Esta é uma das áreas mais importantes, a meu ver. O que é
que Bergoglio vai fazer do Papado?
A mim, isto interessa-me sobretudo do ponto de vista
ecuménico, na perspectiva em que uma reforma do papel do Papa na Igreja pode,
ou não, contribuir para a unidade dos cristãos, sobretudo com as Igrejas
Ortodoxas.
Mas este é um tema muito sensível. Tradicionalmente,
qualquer pessoa que questione o poder e a autoridade do Papa é imediatamente
classificado como perigoso fanático progressista. De facto, a única pessoa que
o pode fazer sem ser acusado de odiar o Papa e a Igreja é o próprio Papa.
Veremos no que isto dá.
João Paulo II já tinha levantado esta lebre, precisamente
com esta intenção ecuménica, mas pouco ou nada mudou, como aliás recorda
Francisco:
Dado que sou chamado a viver aquilo que peço aos outros, devo pensar
também numa conversão do papado. Compete-me, como Bispo de Roma, permanecer
aberto às sugestões tendentes a um exercício do meu ministério que o torne mais
fiel ao significado que Jesus Cristo pretendeu dar-lhe e às necessidades
actuais da evangelização. O Papa João Paulo II pediu que o ajudassem a
encontrar «uma forma de exercício do primado que, sem renunciar de modo algum
ao que é essencial da sua missão, se abra a uma situação nova». Pouco temos
avançado neste sentido. (#32)
Esta mudança teria de passar por algo que assegure os
líderes ortodoxos de que a sua autonomia não será posta em perigo com uma união
com Roma. Um primeiro gesto neste sentido, mais até do que proceder a grandes
reformas das funções do Papa, seria dar total autonomia às Igrejas Católicas de
Rito Oriental.
Actualmente estas igrejas estão limitadas de uma maneira
ridícula e anacrónica. Houve oportunidade para mudar isso depois do sínodo para
os bispos do Médio Oriente, em 2010, mas foi desperdiçada. Por exemplo, os
católicos orientais continuam oficialmente proibidos de ordenar homens casados
nas diásporas “tradicionalmente” latinas e os seus patriarcas não têm
autoridade directa sobre os seus fiéis a viver fora dos seus territórios
tradicionais.
É evidente que os ortodoxos olham para os seus irmãos
católicos orientais e vêem-nos limitados na sua acção pastoral e até
evangélica. É isso que dá a união com Roma? Então bem podem esperar sentados,
pensam.
Antes, precisamente sobre a questão da descentralização, o
Papa já tinha escrito:
Penso, aliás, que não se deve esperar do magistério papal uma palavra
definitiva ou completa sobre todas as questões que dizem respeito à Igreja e ao
mundo. Não convém que o Papa substitua os episcopados locais no discernimento
de todas as problemáticas que sobressaem nos seus territórios. Neste sentido,
sinto a necessidade de proceder a uma salutar «descentralização». (#16)
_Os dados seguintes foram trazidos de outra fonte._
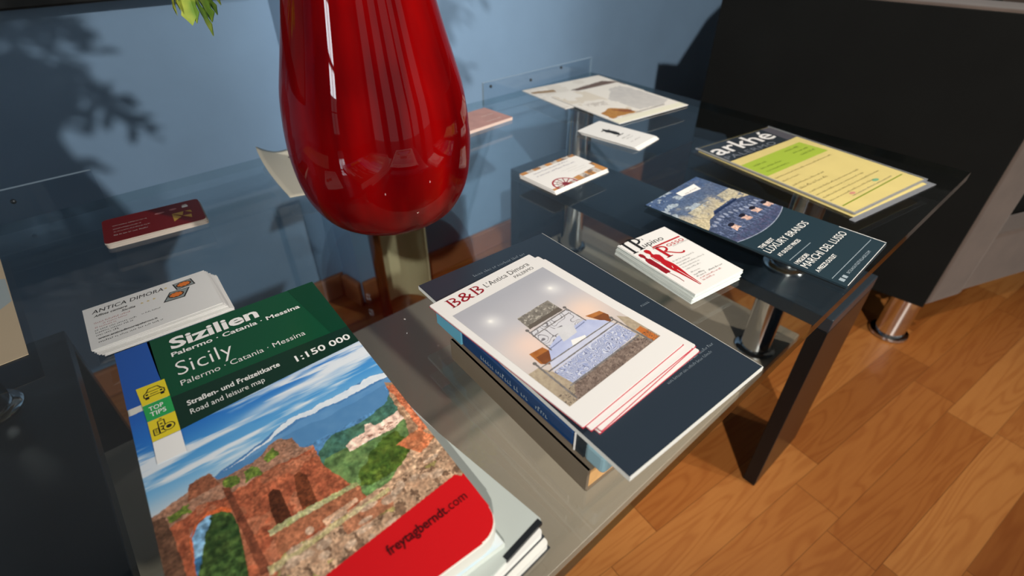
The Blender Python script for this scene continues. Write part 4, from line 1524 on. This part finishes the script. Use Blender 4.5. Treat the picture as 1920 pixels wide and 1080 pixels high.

Esta é uma velha discussão na Igreja. O Concílio pediu esta descentralização,
mas desde então o Vaticano resistiu. Olhando para a qualidade de alguns dos
bispos no mundo latino, não se pode se não compreender esta posição, mas por
outro lado, o responsável essas nomeações é precisamente o Papa, por isso é uma
pescadinha de rabo na boca.
Não vejo com maus olhos esta descentralização, mas ela deve
ser acompanhada de uma reforma na nomeação de bispos. Precisamos de bispos mais
evangélicos, mais pastorais, mais intelectuais. Bispos à imagem dos apóstolos
no Pentecostes. Se os tivermos, então venha toda a descentralização que
quiserem, que nada haverá a temer.
No meio disto teria de ficar assegurado, claro, o papel do Papa
enquanto sucessor de Pedro com a responsabilidade de confirmar os seus irmãos
na fé. Mas como digo sempre quando discuto esta questão, o Papa nem sempre teve
o papel que tem agora. Este papel foi-se consolidando num contexto de separação
com a esmagadora maioria das outras igrejas tradicionais e por isso não podemos
esperar que eles aceitem algo com o qual nunca tiveram de conviver durante os
mil anos em que a Igreja esteve unida.
Que o Espírito Santo inspire o Papa Francisco neste seu
esforço de reforma do seu próprio cargo, que seja para o bem da própria Igreja.